Return all the data below as it stands, minus the pictures.

(3D scene scripts)
* Begin *
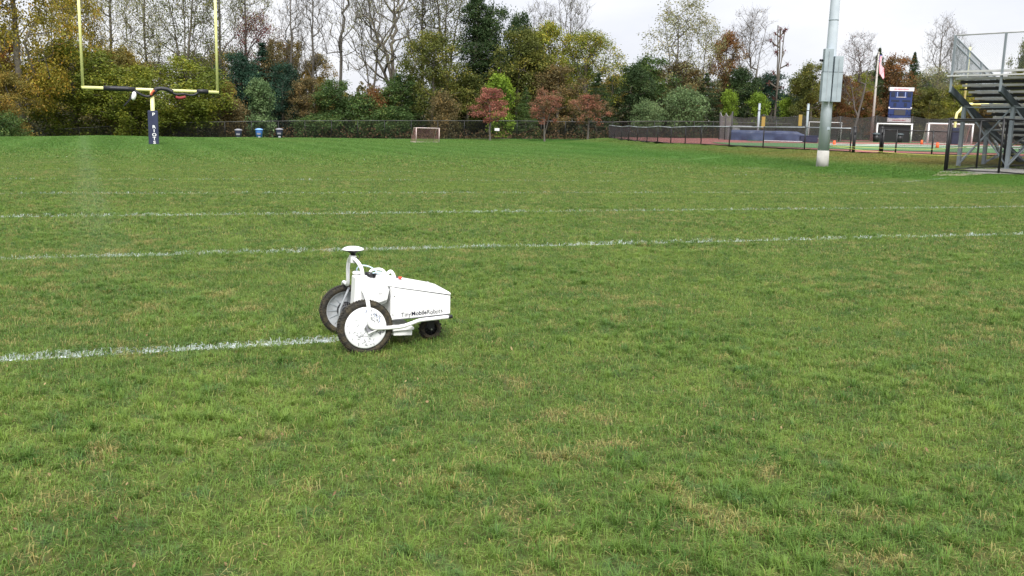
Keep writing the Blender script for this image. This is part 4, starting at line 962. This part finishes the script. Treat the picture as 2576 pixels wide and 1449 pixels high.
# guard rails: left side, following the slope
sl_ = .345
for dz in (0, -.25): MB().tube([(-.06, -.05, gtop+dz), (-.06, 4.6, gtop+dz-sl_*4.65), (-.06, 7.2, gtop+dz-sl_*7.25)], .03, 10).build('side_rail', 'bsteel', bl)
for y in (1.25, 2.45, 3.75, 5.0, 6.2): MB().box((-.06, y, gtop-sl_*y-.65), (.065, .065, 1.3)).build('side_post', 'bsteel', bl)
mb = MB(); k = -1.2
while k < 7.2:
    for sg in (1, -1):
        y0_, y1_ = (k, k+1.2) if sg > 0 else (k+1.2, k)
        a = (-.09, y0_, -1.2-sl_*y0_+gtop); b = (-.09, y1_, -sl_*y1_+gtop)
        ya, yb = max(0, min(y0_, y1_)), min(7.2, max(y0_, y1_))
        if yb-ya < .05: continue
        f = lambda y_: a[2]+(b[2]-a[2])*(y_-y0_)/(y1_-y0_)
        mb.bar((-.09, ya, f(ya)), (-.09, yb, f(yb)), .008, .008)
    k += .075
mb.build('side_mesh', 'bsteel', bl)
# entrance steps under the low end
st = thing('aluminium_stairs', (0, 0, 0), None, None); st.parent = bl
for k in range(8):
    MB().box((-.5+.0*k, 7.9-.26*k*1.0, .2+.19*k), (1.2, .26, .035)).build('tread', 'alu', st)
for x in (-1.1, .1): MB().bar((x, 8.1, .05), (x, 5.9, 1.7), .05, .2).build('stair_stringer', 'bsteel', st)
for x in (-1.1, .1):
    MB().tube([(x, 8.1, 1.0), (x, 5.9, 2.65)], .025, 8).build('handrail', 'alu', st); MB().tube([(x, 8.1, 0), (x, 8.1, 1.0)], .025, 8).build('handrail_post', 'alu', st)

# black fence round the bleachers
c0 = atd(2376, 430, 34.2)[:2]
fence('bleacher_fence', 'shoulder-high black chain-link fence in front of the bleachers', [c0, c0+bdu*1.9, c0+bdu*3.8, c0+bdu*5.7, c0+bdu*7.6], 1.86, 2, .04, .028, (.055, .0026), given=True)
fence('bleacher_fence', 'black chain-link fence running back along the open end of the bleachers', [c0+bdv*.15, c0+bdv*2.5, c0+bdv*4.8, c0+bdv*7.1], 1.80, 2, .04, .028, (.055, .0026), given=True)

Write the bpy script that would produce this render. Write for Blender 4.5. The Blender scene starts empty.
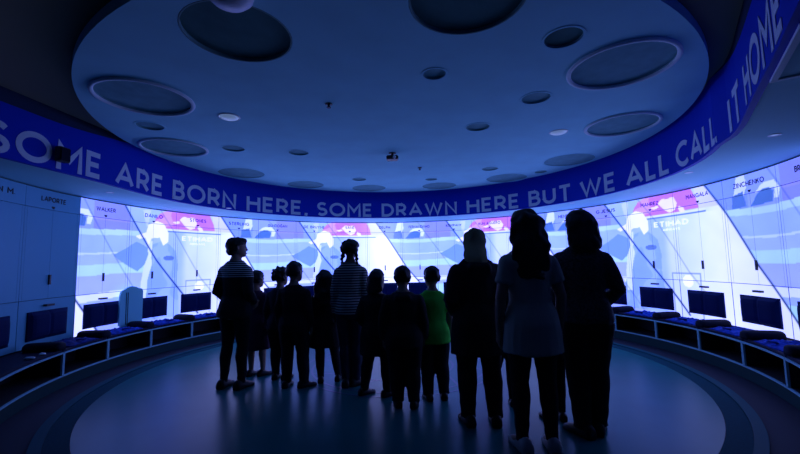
* End *
▸ Exercise output:
Keep writing the Blender script for this image. This is part 4, starting at line 962. This part finishes the script. Treat the picture as 2576 pixels wide and 1449 pixels high.
# guard rails: left side, following the slope
sl_ = .345
for dz in (0, -.25): MB().tube([(-.06, -.05, gtop+dz), (-.06, 4.6, gtop+dz-sl_*4.65), (-.06, 7.2, gtop+dz-sl_*7.25)], .03, 10).build('side_rail', 'bsteel', bl)
for y in (1.25, 2.45, 3.75, 5.0, 6.2): MB().box((-.06, y, gtop-sl_*y-.65), (.065, .065, 1.3)).build('side_post', 'bsteel', bl)
mb = MB(); k = -1.2
while k < 7.2:
    for sg in (1, -1):
        y0_, y1_ = (k, k+1.2) if sg > 0 else (k+1.2, k)
        a = (-.09, y0_, -1.2-sl_*y0_+gtop); b = (-.09, y1_, -sl_*y1_+gtop)
        ya, yb = max(0, min(y0_, y1_)), min(7.2, max(y0_, y1_))
        if yb-ya < .05: continue
        f = lambda y_: a[2]+(b[2]-a[2])*(y_-y0_)/(y1_-y0_)
        mb.bar((-.09, ya, f(ya)), (-.09, yb, f(yb)), .008, .008)
    k += .075
mb.build('side_mesh', 'bsteel', bl)
# entrance steps under the low end
st = thing('aluminium_stairs', (0, 0, 0), None, None); st.parent = bl
for k in range(8):
    MB().box((-.5+.0*k, 7.9-.26*k*1.0, .2+.19*k), (1.2, .26, .035)).build('tread', 'alu', st)
for x in (-1.1, .1): MB().bar((x, 8.1, .05), (x, 5.9, 1.7), .05, .2).build('stair_stringer', 'bsteel', st)
for x in (-1.1, .1):
    MB().tube([(x, 8.1, 1.0), (x, 5.9, 2.65)], .025, 8).build('handrail', 'alu', st); MB().tube([(x, 8.1, 0), (x, 8.1, 1.0)], .025, 8).build('handrail_post', 'alu', st)

# black fence round the bleachers
c0 = atd(2376, 430, 34.2)[:2]
fence('bleacher_fence', 'shoulder-high black chain-link fence in front of the bleachers', [c0, c0+bdu*1.9, c0+bdu*3.8, c0+bdu*5.7, c0+bdu*7.6], 1.86, 2, .04, .028, (.055, .0026), given=True)
fence('bleacher_fence', 'black chain-link fence running back along the open end of the bleachers', [c0+bdv*.15, c0+bdv*2.5, c0+bdv*4.8, c0+bdv*7.1], 1.80, 2, .04, .028, (.055, .0026), given=True)

Write the bpy script that would produce this render. Write for Blender 4.5. The Blender scene starts empty.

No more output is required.